## DATA LINES
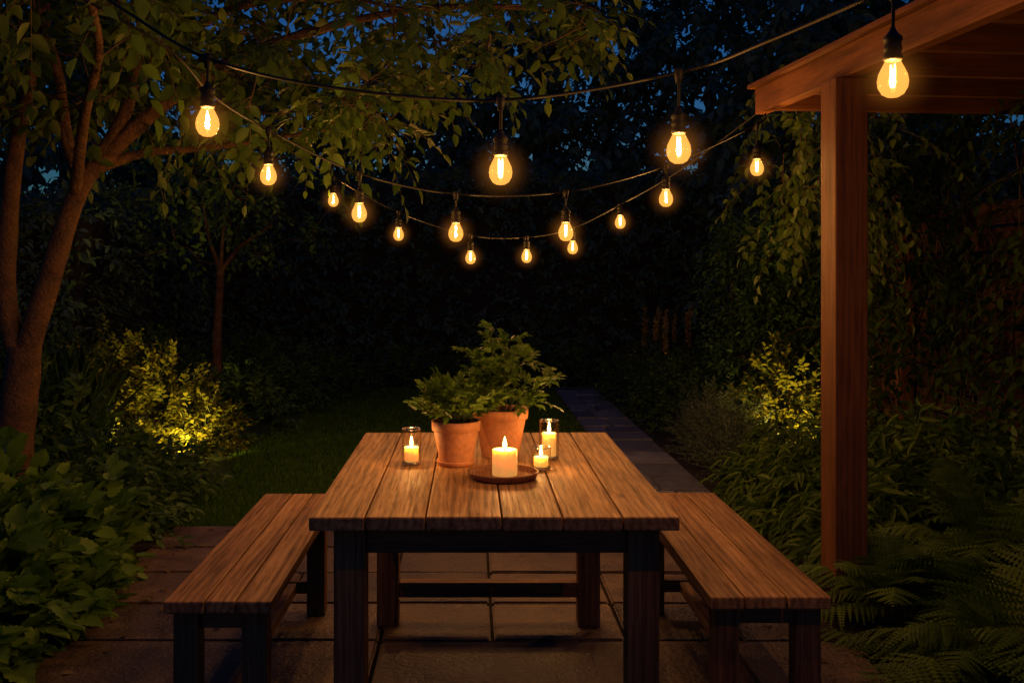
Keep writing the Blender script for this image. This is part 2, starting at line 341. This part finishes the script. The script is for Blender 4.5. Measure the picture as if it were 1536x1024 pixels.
def candle_parts(e,z0,r,h,W):
    lathe('wax_body',[(0,z0),(r*.97,z0),(r,z0+.003),(r,z0+h-.003),(r*.96,z0+h),(r*.86,z0+h-.001),(r*.7,z0+h-.006),(0,z0+h-.007)],WAX,e)
    lathe('wick',[(0,z0+h-.01),(.0012,z0+h-.01),(.001,z0+h+.004),(0,z0+h+.004)],BLK,e,n=8)
    f=z0+h+.001; s=1.0+.5*(r/.04)
    lathe('flame',[(0,f),(.0032*s,f+.003*s),(.0048*s,f+.008*s),(.0042*s,f+.013*s),(.0024*s,f+.019*s),(.001*s,f+.024*s),(0,f+.027*s)],FLAME,e,n=16)
    plight('candle_light',(0,0,f+.015*s),W,CANC,e,.0035)
e=empty('wooden_tray',(.104,3.2,.75))
TRAY=wood('tray_wood',1,(.16,.06,.025),(.30,.13,.055),(.38,.18,.08),rough=.4,freq=2)
lathe('dish',[(0,.0015),(.098,.0015),(.106,.006),(.113,.02),(.114,.0235),(.111,.025),(.107,.023),(.1,.014),(.095,.012),(0,.012)],TRAY,e,n=64)
e=empty('pillar_candle',(.109,3.19,.7625)); candle_parts(e,0,.040,.082,1.5)
def votive(x,y,r,h,ch,W):
    e=empty('glass_candle_holder',(x,y,.751))
    lathe('glass_wall',[(r*.97,.005),(r,.02),(r,h)],GLASS,e,n=40)
    lathe('glass_base',[(0,.0005),(r*.93,.0005),(r*.97,.004),(r*.97,.008),(r*.9,.0115),(0,.0118)],RIM,e,n=40)
    q=.0022; lathe('glass_rim',[(r-q+q*math.cos(t),h+q*math.sin(t)) for t in np.linspace(0,2*math.pi,9)],RIM,e,n=40)
    candle_parts(e,.0125,r*.72,ch,W)
votive(-.203,3.43,.0335,.122,.048,.9); votive(.235,3.34,.0335,.074,.03,.7); votive(.277,3.53,.035,.136,.08,.8)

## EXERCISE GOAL
Repeat the material verbatim. Do not carry over any picture.

## RESULT BELOW
Keep writing the Blender script for this image. This is part 2, starting at line 341. This part finishes the script. The script is for Blender 4.5. Measure the picture as if it were 1536x1024 pixels.
def candle_parts(e,z0,r,h,W):
    lathe('wax_body',[(0,z0),(r*.97,z0),(r,z0+.003),(r,z0+h-.003),(r*.96,z0+h),(r*.86,z0+h-.001),(r*.7,z0+h-.006),(0,z0+h-.007)],WAX,e)
    lathe('wick',[(0,z0+h-.01),(.0012,z0+h-.01),(.001,z0+h+.004),(0,z0+h+.004)],BLK,e,n=8)
    f=z0+h+.001; s=1.0+.5*(r/.04)
    lathe('flame',[(0,f),(.0032*s,f+.003*s),(.0048*s,f+.008*s),(.0042*s,f+.013*s),(.0024*s,f+.019*s),(.001*s,f+.024*s),(0,f+.027*s)],FLAME,e,n=16)
    plight('candle_light',(0,0,f+.015*s),W,CANC,e,.0035)
e=empty('wooden_tray',(.104,3.2,.75))
TRAY=wood('tray_wood',1,(.16,.06,.025),(.30,.13,.055),(.38,.18,.08),rough=.4,freq=2)
lathe('dish',[(0,.0015),(.098,.0015),(.106,.006),(.113,.02),(.114,.0235),(.111,.025),(.107,.023),(.1,.014),(.095,.012),(0,.012)],TRAY,e,n=64)
e=empty('pillar_candle',(.109,3.19,.7625)); candle_parts(e,0,.040,.082,1.5)
def votive(x,y,r,h,ch,W):
    e=empty('glass_candle_holder',(x,y,.751))
    lathe('glass_wall',[(r*.97,.005),(r,.02),(r,h)],GLASS,e,n=40)
    lathe('glass_base',[(0,.0005),(r*.93,.0005),(r*.97,.004),(r*.97,.008),(r*.9,.0115),(0,.0118)],RIM,e,n=40)
    q=.0022; lathe('glass_rim',[(r-q+q*math.cos(t),h+q*math.sin(t)) for t in np.linspace(0,2*math.pi,9)],RIM,e,n=40)
    candle_parts(e,.0125,r*.72,ch,W)
votive(-.203,3.43,.0335,.122,.048,.9); votive(.235,3.34,.0335,.074,.03,.7); votive(.277,3.53,.035,.136,.08,.8)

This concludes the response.